Ray Price reappeared to cover a few songs from the release, honoring Wills with “Roly Poly” and “Please Don’t Leave Me Any More Darlin” and one of my favorites, “Night Life” this portion brought the two rambunctious youngsters to heal by the old-school elegance of a master and they followed suit willingly on support.

Willie then took the reins and did cuts he can now do in his sleep – “You Were Always on My Mind”, “Whiskey River” and “On the Road Again” introduced his song “Superman: as one he wrote while taking time off recuperate from carpal-tunnel and introduced a new song “You Don’t Think I’m Funny Anymore” that was genuinely hilarious.
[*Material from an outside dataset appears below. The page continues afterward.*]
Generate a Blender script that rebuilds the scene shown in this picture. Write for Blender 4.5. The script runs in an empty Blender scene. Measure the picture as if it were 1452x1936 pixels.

The years of classic country music strata was unearthed before a rabid New York City crowd which was on their feet, wooping and hollering, after almost every song. For a moment the fervor was so genuine, the dotted Stetons in the crowd, the drunk in the lobby being “handled” by the cops- I felt the soul of a honky-tonk permeated the Hall that Rockefeller built leaving it altered forever. It took these legends – this music that Nashville seems hell-bent to squelch as a result of market-testing or sheer embarrassment of their hillbilly roots – to make myth live this warm city night.

6 Replies to “Last of the Breed – Radio City Music Hall – 3/22”

  1. Pingback: The 9513 » Tim McGraw Expresses Insecurities And Twang Nation Covers Last Of The Breed At Radio City Music Hall

  2. Pingback: Countrymusicblog.info » Archive » Tim McGraw Expresses Insecurities And Twang Nation Covers Last Of The Breed At Radio City Music Hall

  3. Who was the fiddle player standing next to Merle Haggard? REd Coat) I thinkhe was his own player rather than with Asleep at the Wheel? What is his name?

  4. Sylvia, I only remember Jason Roberts of Asleep at the Wheel playing fiddle along with Haggard himself, but I might have overlooked another player. Perhaps it was Johnny Gimble who played on the LotB CD….

  5. The fiddler in the red coat is not Johnny Gimble. This guy is over 6 ft tall and has a thin build. Any other guesses as to his name? I’m curious also.